Indeed, it is faster than former world 400m hurdles record-holder Sally Gunnell ever ran indoors and would have won Commonwealth silver on the flat in Delhi. "In South Africa before Christmas, Eilidh was a lot bolder over the hurdles," added Arnold. "[Her time] should come down a huge chunk this summer."

Child's first hurdles race will be in Florida or Guadaloupe, after April in Daytona Beach with the GB squad. "My endurance has always been good," she says. "If I can develop an efficient stride pattern, times will take care of themselves. When I stand on the start line now, there's really no hurdler in the world who is much faster than me. It won't be a bonus to make the world final. I'm now somebody who should be in it."

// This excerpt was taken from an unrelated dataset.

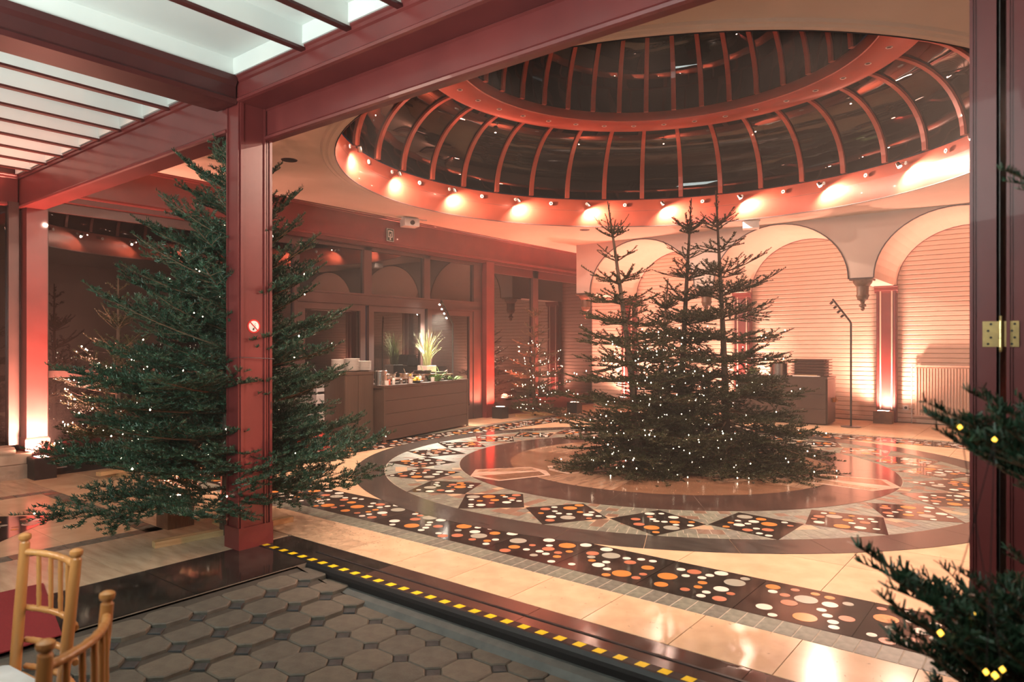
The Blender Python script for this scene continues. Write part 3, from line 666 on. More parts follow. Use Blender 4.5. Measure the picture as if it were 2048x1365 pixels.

Child lives with her boyfriend for a week each month and in Bath for the remainder, staying with Dr Scott Drawer, who manages UK Sport's £10m innovation budget, and his Scottish wife, Kirsty, who is a former Olympic curler. Perri Shakes-Drayton, who denied Child gold in Sweden, is a good friend. "We get on well, and I'm grateful she's there. I might be complacent if I was best in Britain," Child says. "I need to be among the best in the world because of Perri. I want to win the AAAs, be European hurdles champion, but she's always there. That makes me work harder. She says she always has to be on her A game too. I see it as a good thing. I'm getting closer each time and when we race I feel she is within reaching distance."

Barely one in seven of Scotland's 41-strong 2014 athetics squad are full-time like Child. She is aware there will be huge pressure as a role model and leading medal prospect. "I was teaching full-time when I won silver at the European under-23s," she says. "I had a solid routine: work, training, home, dinner and in bed by 10pm. It wasn't much of a life, but it's what you need to do. I realise how fortunate I am. I don't see anything in my lifestyle as a sacrifice. I love what I do."